S[q(t), t_0, t] = int_{t_0}^{t} L(q(t'), q̇(t'), t') dt'

Formally, S is a function of the upper limit of integration, and dS/dt = L, yes? I don't see why we can't treat it this way. It is the arc-length formula of the space time metric, expressed as an integral in one privileged time coordinate ( https://en.wikipedia.org/wiki/Relativistic_Lagrangian_mechan... ). Though, it's Lorentz invariant, and we could express it as an integral along the trajectory of the particle, in which case it's just = a constant factor * the proper time. The whole idea of "varying q while keeping the boundaries q[t_0], q[t], t_0, and t fixed" is perfectly understandable as a condition on q, but doesn't stop us from using the formula for S in other ways--for one, to come up with a general principle behind the condition on q.

Actual trajectories of closed systems do conserve momentum. The earth is interacting with the pendulum.



Hmm I still don't see why you can make that argument?
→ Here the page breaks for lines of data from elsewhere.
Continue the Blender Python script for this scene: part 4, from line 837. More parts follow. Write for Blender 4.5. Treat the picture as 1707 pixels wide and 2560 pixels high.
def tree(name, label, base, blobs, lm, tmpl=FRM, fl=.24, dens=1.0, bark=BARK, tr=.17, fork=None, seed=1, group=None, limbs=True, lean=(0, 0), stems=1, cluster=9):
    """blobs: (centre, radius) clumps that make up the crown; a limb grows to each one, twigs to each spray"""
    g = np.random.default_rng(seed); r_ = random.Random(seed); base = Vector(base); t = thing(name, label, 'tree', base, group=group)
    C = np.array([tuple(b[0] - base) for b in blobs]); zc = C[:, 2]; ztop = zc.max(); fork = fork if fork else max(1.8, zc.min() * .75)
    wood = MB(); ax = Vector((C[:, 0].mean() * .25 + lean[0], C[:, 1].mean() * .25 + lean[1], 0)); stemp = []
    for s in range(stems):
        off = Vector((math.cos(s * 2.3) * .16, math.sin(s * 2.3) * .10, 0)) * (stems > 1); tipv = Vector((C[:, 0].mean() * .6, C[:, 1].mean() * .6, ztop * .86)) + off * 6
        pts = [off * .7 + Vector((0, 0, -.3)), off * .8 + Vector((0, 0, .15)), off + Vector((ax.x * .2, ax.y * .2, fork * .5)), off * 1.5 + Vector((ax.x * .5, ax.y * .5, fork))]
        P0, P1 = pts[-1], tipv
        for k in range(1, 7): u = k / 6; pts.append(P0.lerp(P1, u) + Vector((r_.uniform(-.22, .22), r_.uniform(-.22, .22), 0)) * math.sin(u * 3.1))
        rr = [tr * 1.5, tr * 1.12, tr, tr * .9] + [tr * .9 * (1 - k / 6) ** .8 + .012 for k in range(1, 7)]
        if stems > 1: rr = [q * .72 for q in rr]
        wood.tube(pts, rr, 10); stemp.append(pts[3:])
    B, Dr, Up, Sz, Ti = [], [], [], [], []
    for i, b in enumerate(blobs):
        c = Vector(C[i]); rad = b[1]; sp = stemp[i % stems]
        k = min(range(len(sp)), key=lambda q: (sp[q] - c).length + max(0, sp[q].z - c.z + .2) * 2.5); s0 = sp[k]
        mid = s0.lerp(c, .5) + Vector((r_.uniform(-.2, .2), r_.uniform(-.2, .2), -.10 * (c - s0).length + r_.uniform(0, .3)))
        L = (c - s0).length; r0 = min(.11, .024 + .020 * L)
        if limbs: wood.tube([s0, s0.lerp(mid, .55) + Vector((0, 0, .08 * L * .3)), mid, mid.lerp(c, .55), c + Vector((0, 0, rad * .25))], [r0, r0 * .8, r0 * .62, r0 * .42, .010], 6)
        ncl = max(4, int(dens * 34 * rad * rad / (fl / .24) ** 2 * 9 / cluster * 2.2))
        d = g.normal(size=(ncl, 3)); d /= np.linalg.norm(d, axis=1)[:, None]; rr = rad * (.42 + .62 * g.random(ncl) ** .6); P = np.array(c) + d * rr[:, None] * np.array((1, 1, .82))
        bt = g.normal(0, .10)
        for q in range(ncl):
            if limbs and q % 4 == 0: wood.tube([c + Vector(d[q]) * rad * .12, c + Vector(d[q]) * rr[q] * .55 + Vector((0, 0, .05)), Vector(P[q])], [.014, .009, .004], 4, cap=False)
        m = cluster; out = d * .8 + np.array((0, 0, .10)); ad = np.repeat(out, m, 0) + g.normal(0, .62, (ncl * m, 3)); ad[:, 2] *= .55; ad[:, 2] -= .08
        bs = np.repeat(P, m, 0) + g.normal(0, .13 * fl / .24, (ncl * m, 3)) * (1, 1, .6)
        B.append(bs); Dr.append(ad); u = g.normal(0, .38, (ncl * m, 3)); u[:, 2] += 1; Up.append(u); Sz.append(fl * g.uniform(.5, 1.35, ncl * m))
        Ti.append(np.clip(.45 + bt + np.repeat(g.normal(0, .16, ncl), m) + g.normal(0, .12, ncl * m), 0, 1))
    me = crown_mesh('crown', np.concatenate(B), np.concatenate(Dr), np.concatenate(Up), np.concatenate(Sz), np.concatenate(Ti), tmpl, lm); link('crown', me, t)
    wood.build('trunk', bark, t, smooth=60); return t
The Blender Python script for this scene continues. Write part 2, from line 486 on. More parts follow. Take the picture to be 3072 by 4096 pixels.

I'm thinking that by chain rule d/dt S = dq/dt dS/dq. But we assert that the variation of S is zero for real trajectories. so dS/dq = 0


There's no way that's right. It's mixing up "t" as the upper limit of integration (S[q] is really S[q, t_0, t]) vs t as the argument of q; dS/dt in the latter sense doesn't even make sense because the argument of q is "integrated out" in the expression of S.